1996年に、ある季刊誌に「作家のつぶやき」と題して連載されたものです。

 

その4

釣り師


 「好きこそ物の上手なれ」とは良く言ったものだ。
 私の小学五年生の長男を例にとってみると、二年前のサッカ−との出会いが彼を変えていった。
 一,二年生の頃は成績も悪く、消極的で友達もいなかった。休み時間にはもっぱら校庭の隅の樹に話しかけていたらしい。
 ところが、三年生になりサッカ−部に入ってからは、友達もでき、暇さえあればボ−ルを蹴って遊ぶようになった。
そのうち技術も身に付きサッカ−以外のスポ−ツも得意となり、チ−ムやクラスでも一目置かれるようになってきた。
 しかし、進歩の陰で彼は毎日ボ−ルを蹴り、三キロのランニングを続けていたのだ。
 人から見れば「えらいねえ−」となるが本人は誰に言われることもなく楽しんでそれをやっていた。

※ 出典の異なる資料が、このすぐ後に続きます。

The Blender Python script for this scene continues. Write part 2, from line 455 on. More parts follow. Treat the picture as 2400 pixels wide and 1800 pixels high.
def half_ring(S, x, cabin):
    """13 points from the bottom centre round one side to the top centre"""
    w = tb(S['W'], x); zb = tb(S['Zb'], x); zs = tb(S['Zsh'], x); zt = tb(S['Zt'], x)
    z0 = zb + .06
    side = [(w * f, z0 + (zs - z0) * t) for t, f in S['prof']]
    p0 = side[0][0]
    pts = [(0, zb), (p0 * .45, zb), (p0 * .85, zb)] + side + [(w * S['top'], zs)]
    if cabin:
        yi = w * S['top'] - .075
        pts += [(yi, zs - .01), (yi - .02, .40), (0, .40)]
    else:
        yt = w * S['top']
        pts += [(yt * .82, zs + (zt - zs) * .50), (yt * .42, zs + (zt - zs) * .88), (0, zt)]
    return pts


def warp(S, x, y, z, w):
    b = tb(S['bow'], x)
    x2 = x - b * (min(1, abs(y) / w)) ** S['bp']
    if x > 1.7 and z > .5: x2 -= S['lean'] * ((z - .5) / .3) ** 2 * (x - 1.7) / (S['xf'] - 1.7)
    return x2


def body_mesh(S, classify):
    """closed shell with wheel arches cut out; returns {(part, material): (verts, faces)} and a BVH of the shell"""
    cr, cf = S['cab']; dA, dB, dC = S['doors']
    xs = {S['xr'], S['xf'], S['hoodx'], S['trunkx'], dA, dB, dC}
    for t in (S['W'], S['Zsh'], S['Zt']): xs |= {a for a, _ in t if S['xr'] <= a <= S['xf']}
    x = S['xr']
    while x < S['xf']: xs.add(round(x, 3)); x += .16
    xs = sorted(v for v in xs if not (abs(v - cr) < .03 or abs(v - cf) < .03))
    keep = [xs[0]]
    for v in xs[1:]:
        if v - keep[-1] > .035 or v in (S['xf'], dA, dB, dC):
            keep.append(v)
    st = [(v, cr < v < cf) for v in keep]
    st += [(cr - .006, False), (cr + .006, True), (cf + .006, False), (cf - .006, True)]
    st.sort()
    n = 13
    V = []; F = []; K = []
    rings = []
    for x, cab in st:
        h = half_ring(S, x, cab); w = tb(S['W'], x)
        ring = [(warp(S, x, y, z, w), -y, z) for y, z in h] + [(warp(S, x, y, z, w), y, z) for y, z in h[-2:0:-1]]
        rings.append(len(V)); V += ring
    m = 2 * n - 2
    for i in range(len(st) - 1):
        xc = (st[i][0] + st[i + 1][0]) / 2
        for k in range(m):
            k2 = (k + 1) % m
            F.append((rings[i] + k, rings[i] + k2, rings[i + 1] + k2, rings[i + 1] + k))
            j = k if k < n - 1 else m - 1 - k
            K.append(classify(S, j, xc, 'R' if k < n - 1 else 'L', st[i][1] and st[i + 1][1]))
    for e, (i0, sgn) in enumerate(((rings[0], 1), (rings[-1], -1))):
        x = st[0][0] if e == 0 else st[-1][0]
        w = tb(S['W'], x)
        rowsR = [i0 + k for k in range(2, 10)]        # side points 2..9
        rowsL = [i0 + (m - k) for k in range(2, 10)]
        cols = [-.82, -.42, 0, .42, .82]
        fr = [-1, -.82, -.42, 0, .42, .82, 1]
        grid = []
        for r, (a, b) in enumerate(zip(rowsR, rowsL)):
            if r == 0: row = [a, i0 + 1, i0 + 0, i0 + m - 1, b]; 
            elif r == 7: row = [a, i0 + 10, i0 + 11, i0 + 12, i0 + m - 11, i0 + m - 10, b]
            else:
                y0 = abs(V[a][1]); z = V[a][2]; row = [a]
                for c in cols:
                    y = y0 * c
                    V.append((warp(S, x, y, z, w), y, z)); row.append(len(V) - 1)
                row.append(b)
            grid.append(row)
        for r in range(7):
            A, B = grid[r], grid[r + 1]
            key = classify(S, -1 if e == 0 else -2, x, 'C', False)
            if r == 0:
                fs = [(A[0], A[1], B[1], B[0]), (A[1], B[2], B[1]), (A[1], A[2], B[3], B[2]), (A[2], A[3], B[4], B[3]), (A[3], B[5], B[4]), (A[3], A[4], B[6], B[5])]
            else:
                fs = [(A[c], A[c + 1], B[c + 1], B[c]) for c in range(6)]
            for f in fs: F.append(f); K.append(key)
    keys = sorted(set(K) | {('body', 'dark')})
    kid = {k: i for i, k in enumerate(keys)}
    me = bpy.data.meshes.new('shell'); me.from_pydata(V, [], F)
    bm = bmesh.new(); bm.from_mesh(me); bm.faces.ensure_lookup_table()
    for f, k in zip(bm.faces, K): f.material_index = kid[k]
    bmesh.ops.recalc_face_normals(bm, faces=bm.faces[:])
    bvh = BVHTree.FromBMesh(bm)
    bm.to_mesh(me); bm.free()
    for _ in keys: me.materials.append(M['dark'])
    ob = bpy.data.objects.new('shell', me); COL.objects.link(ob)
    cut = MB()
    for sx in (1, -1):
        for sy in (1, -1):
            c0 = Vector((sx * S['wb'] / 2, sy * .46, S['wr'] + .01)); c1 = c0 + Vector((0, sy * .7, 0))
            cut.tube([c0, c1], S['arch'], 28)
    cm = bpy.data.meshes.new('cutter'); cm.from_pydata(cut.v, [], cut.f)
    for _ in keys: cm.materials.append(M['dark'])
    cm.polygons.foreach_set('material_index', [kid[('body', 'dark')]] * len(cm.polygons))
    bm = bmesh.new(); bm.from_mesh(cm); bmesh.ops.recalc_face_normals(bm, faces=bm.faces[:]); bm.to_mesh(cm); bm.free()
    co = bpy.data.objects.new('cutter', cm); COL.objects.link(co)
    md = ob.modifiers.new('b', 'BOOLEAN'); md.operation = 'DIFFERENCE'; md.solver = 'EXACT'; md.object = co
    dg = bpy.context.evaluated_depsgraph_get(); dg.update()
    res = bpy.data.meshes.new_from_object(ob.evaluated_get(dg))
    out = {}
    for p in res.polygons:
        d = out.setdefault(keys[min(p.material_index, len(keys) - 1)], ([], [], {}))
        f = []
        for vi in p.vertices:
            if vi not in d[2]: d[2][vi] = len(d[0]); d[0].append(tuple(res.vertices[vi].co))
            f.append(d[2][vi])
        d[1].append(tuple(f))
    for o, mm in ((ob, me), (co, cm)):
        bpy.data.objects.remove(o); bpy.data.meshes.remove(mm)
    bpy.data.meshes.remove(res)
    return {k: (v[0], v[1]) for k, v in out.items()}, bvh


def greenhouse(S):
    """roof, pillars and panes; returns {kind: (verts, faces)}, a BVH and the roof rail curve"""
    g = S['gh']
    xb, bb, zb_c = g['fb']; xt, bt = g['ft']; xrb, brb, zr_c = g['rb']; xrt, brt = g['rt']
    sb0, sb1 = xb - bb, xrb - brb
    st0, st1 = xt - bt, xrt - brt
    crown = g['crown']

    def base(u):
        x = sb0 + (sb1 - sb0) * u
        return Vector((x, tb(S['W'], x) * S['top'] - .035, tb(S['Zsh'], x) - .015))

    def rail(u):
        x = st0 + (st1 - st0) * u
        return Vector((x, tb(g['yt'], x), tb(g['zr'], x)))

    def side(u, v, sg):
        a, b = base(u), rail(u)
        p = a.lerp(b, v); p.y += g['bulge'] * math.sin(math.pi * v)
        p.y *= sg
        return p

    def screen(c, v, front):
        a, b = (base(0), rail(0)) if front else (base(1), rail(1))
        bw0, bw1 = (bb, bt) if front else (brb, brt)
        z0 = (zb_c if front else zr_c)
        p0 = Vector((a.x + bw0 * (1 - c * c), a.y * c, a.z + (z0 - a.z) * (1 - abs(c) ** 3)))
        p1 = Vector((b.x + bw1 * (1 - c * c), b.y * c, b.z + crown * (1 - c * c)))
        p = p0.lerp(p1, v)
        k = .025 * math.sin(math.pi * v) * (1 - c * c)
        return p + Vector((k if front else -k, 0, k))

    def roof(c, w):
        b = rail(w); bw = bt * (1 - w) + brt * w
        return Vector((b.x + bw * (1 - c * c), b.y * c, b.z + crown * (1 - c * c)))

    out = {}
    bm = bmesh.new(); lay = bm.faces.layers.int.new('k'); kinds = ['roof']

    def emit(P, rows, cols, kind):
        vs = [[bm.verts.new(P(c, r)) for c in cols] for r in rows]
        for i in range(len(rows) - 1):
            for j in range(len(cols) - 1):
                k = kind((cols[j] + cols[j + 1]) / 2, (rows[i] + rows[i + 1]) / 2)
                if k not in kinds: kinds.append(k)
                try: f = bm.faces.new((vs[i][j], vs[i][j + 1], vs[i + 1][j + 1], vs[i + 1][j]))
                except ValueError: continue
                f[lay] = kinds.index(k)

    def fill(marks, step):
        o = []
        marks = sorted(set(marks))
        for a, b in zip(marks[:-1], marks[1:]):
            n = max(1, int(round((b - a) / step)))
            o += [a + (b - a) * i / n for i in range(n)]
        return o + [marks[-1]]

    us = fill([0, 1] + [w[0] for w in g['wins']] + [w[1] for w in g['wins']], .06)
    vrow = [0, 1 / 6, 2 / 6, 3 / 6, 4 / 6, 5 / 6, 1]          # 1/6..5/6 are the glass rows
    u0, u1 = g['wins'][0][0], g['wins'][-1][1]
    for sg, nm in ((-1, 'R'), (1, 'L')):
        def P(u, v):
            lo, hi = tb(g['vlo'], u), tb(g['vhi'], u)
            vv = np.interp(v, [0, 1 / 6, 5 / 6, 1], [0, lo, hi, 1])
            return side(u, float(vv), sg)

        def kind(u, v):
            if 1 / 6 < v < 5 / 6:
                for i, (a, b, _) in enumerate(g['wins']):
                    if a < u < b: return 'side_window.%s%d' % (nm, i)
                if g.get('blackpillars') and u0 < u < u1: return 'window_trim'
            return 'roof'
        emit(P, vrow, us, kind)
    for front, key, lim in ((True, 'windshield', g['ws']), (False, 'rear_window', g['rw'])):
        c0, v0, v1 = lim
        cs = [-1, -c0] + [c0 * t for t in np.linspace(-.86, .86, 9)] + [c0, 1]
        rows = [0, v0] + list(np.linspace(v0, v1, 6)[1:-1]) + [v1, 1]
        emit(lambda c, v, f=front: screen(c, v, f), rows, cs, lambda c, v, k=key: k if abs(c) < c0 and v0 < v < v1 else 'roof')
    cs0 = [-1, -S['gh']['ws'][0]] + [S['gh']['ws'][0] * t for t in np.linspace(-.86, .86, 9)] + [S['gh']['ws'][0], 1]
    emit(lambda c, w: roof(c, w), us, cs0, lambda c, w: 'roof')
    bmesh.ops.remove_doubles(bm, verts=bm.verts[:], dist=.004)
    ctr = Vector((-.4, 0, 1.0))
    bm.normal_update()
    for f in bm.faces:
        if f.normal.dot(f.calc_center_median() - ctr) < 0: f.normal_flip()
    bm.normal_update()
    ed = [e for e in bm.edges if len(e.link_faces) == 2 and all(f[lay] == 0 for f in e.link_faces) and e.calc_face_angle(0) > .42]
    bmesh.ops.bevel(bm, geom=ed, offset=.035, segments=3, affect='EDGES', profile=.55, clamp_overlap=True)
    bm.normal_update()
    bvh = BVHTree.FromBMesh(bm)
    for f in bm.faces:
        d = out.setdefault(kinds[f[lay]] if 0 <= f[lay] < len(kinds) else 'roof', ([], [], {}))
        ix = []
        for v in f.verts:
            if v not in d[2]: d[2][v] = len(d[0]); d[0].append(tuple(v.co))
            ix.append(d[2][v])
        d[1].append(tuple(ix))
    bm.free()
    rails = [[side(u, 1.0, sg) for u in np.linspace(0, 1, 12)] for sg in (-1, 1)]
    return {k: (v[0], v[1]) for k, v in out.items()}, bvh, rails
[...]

「好きこそ物の上手なれ」とは本当によく言ったものだ。
 私も寝る間も惜しんで売れるかどうか分からない作品を20年も創りつづけている。
 人からは「えらいねえ−」などと言われたりもするが本人にとっては創りたいと思って創っているのだから、楽しいことなのである。
 嫌なことをやり続けていくのは本当に大変なことだ。だが好きなことなら苦にならないものなのである。
 私はこの仕事を天職だと思っている。一生やり続けて行くことだろう。
 しかし、同じようにこの仕事が天職だと言っていた仲間が、この不景気のせいで転職していったことは悲しい出来事だった。